田尾雅夫『会社人間はどこへいく』(中公新書1998)を読む。
組織分析や経営管理論を専攻している著者ならではの日本の会社人間なるものの的確な分析がなされている。

組織の経営管理としては、勝手に働く上澄みと下に沈んだ沈殿槽だけに二分化してはいけない。働き蜂は、2割の優秀な蜂と、2割の怠慢な蜂と、そして6割の中間層で構成されている。しかし下の怠慢な2割の蜂を間引いても、残りの8割の中から更に下の2割が働かなくなるという有名な研究がある。著者はその6割の中間層が一番会社への忠誠心が強いことに着目し、中間層を会社にすがるしかない生き方を強い、会社人間に仕立て上げることが、会社にとって好都合であると説く。

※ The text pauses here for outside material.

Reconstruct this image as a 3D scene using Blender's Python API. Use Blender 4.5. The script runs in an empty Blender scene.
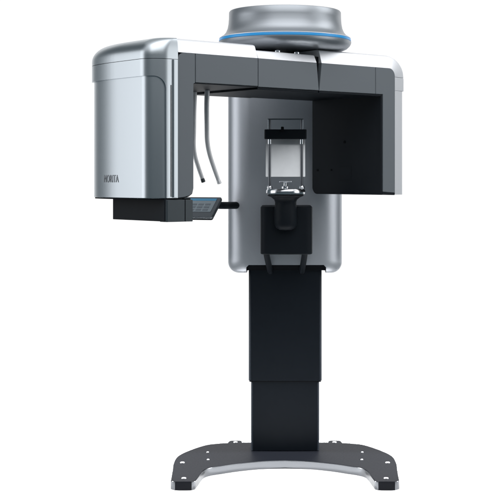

また尾高邦雄氏の一連の研究(『日本の経営』中央公論社)による会社への帰属と組合への帰属の研究が興味深かった。それは会社員の企業と組合に関する帰属は対立するものではなく、両立的、または重層的であるとの見方であり、労働組合の一員でありながら、企業の従業員として、熱心に企業のために働くという現実主義的態度にその後の高度成長期における企業発展のバネともいうべきダイナミズムを読み取ることが出来るのだ。